Gao Audit Notes Slow Pace Of Forest Service, Blm Rules

Scott Sonner Associated Press

When it comes to writing rules for logging, mining and grazing, the Forest Service and Bureau of Land Management move at a snail’s pace.

That’s the conclusion of an audit by the General Accounting Office, the investigative arm of Congress.

The Forest Service has taken from six to almost 10 years on three major rules it has in the works and which are still unfinished, the GAO said Tuesday.

In some cases, the agencies have worked years on proposed rule changes in logging and livestock grazing policies only to finally withdraw the proposals without taking any formal action.

The BLM has been working on one key mining rule for almost four years and another regarding coal management for almost nine years, said the GAO, the investigative arm of Congress.
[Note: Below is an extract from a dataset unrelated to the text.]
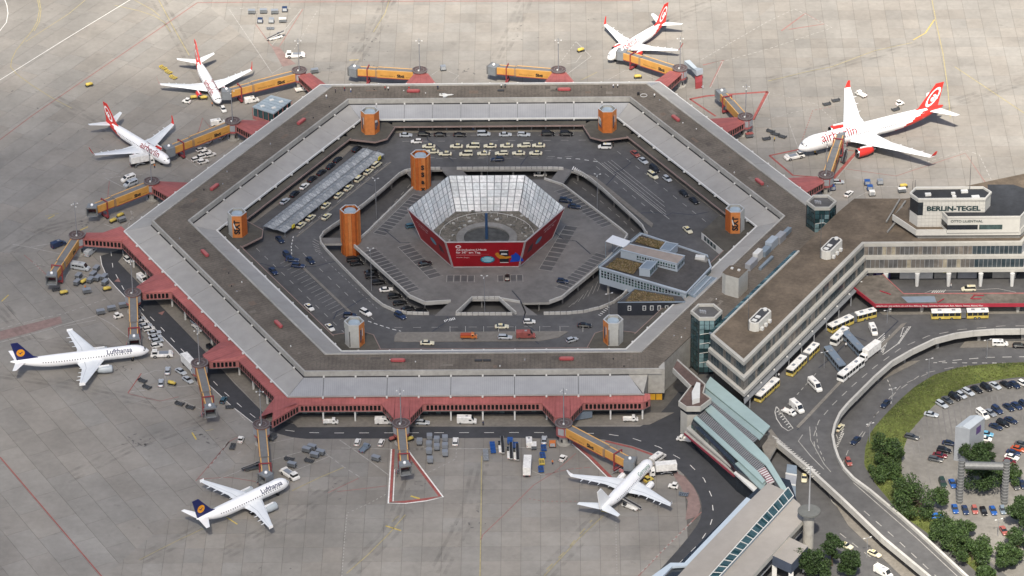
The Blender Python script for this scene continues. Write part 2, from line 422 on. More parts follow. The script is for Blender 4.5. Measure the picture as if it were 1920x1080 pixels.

Sen. Frank Murkowski, R-Alaska, chairman of the Senate Energy and Natural Resources Committee, said the audit he requested on the slow pace of rule-making is proof Congress must take matters into its own hands and rewrite laws regulating natural resources.

“Anyone waiting for a regulatory fix might as well be waiting to shake hands with Elvis,” Murkowski said Tuesday.

Sen. Larry Craig, R-Idaho, chairman of the committee’s subcommittee on forestry, has spent the past year drafting a proposal to rewrite logging regulations on national forests and BLM lands.

But Agriculture Secretary Dan Glickman, who oversees the Forest Service, and Interior Secretary Bruce Babbitt, with jurisdiction over the BLM, repeatedly have testified before Congress that the Clinton administration can handle any problems administratively without congressional interference.

“The GAO findings clearly demonstrate that the immediate and pressing problems that the agencies currently face cannot be resolved by administrative action,” Murkowski said.

BLM spokesman Bob Johns said Tuesday it takes time to develop regulations “that are both technically accurate and legally sound.”

“Our goal has never been to pump out regs as fast as we can,” he said.

The auditors looked at rules initiated between October 1988 and April 1997, 168 at the BLM and 93 at the Forest Service. But they focused their attention on those that qualified as major or significant, a total of seven at BLM and 10 at the Forest Service.

After 9 years of work, the BLM withdrew a proposed rule to tighten restrictions on log exports for timber companies that buy wood from federal lands, the audit said.

The Forest Service still has not completed work on one rule it started in June 1989 regarding cancellation of timber sale contracts and another begun in October 1987 to prohibit certain gatherings on national forests.

The audit notes that in some cases Congress is to blame for the delays, cutting agency staffs and in one instance attaching an amendment to a spending bill prohibiting the Forest Service from writing a new rule regarding log exports.